Suppose $\mathbf{D} = \begin{bmatrix} \textbf{A} & \textbf{b} \\ \textbf{b}^T & c \end{bmatrix}$ where $\textbf{A} \in \mathbb{R}^{n \times n}$, $\textbf{b} \in \mathbb{R}^n$ and $c \in \mathbb{R}$. Suppose also that $\mathbf{A} \succ 0$. Prove that $\mathbf{D} \succcurlyeq 0$ if and only if $c - \mathbf{b}^T\mathbf{A}^{-1}\mathbf{b} \geq 0$.

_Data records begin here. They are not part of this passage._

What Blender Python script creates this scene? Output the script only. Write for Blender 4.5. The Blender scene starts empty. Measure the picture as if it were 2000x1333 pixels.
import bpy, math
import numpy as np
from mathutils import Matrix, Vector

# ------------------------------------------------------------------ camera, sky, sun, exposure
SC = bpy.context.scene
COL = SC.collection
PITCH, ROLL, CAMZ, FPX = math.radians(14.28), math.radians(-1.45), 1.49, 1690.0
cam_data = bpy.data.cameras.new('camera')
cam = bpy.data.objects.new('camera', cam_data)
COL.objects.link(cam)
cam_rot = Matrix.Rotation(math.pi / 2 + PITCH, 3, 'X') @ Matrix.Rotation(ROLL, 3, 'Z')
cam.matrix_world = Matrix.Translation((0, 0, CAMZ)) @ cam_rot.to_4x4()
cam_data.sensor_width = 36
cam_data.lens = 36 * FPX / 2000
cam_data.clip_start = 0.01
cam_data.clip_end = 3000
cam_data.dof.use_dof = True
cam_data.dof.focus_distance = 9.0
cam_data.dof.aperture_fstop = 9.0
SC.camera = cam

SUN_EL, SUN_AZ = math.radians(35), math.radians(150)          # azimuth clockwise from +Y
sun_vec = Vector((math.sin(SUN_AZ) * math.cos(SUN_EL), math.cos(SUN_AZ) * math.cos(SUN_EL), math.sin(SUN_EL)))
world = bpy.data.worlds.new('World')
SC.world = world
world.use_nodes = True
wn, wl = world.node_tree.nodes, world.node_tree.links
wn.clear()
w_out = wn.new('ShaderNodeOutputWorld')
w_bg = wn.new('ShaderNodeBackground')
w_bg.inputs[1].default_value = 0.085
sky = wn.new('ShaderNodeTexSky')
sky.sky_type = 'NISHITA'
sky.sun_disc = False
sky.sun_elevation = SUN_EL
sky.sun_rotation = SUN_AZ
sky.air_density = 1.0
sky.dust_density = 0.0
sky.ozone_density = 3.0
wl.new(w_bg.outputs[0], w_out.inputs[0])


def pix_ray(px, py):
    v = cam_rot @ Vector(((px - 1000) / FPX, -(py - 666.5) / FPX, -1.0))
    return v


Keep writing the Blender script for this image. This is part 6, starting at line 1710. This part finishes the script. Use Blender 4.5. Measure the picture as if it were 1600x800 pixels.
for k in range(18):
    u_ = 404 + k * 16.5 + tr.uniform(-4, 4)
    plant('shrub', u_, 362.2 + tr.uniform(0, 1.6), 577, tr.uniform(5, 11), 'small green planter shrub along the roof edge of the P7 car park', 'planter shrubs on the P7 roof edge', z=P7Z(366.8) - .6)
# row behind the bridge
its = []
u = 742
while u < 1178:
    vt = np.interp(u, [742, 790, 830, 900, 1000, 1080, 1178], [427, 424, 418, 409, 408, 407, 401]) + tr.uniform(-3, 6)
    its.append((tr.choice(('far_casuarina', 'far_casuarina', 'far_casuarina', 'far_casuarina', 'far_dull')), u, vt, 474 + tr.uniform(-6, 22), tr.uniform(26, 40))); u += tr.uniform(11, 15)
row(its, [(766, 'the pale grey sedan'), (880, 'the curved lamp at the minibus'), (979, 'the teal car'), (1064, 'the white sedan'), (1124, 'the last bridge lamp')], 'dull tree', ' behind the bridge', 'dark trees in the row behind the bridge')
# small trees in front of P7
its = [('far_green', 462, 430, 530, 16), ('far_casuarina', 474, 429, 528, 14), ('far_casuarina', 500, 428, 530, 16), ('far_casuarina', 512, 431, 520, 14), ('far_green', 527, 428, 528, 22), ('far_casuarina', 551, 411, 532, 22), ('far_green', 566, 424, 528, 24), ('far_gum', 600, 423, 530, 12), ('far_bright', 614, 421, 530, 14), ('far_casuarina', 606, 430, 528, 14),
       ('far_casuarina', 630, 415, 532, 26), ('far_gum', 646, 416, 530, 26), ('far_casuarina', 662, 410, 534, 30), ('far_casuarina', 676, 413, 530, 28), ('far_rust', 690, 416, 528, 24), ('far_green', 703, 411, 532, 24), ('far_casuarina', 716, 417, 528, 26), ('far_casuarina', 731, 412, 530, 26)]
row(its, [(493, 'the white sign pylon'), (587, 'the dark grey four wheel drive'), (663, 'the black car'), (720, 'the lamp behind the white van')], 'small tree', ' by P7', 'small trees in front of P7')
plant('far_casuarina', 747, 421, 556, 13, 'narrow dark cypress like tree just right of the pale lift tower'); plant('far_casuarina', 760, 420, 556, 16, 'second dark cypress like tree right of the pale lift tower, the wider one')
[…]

Following the answer here I have factorized the matrix $\mathbf{D}$ as:
$\begin{bmatrix} 1 & 0\\ b^TA^{-1} & 1 \end{bmatrix} \begin{bmatrix} A & 0 \\ 0 & c - b^TA^{-1}b^T \end{bmatrix} \begin{bmatrix} 1 & 0 \\ bA^{-1} & 1 \end{bmatrix}^T$
However, I'm not entirely sure how to complete the proof. I know that if we can show $\textbf{Tr}(\mathbf{D}) \geq 0$ and $\det (\mathbf{D}) \geq 0$, then we know that $\mathbf{D}$ is positive semidefinite, and it's easy to see that latter is true if and only if $c - \mathbf{b}^T\mathbf{A}^{-1}\mathbf{b} \geq 0$, but I'm not sure about the former. Maybe there's also a cleaner way to go about doing this?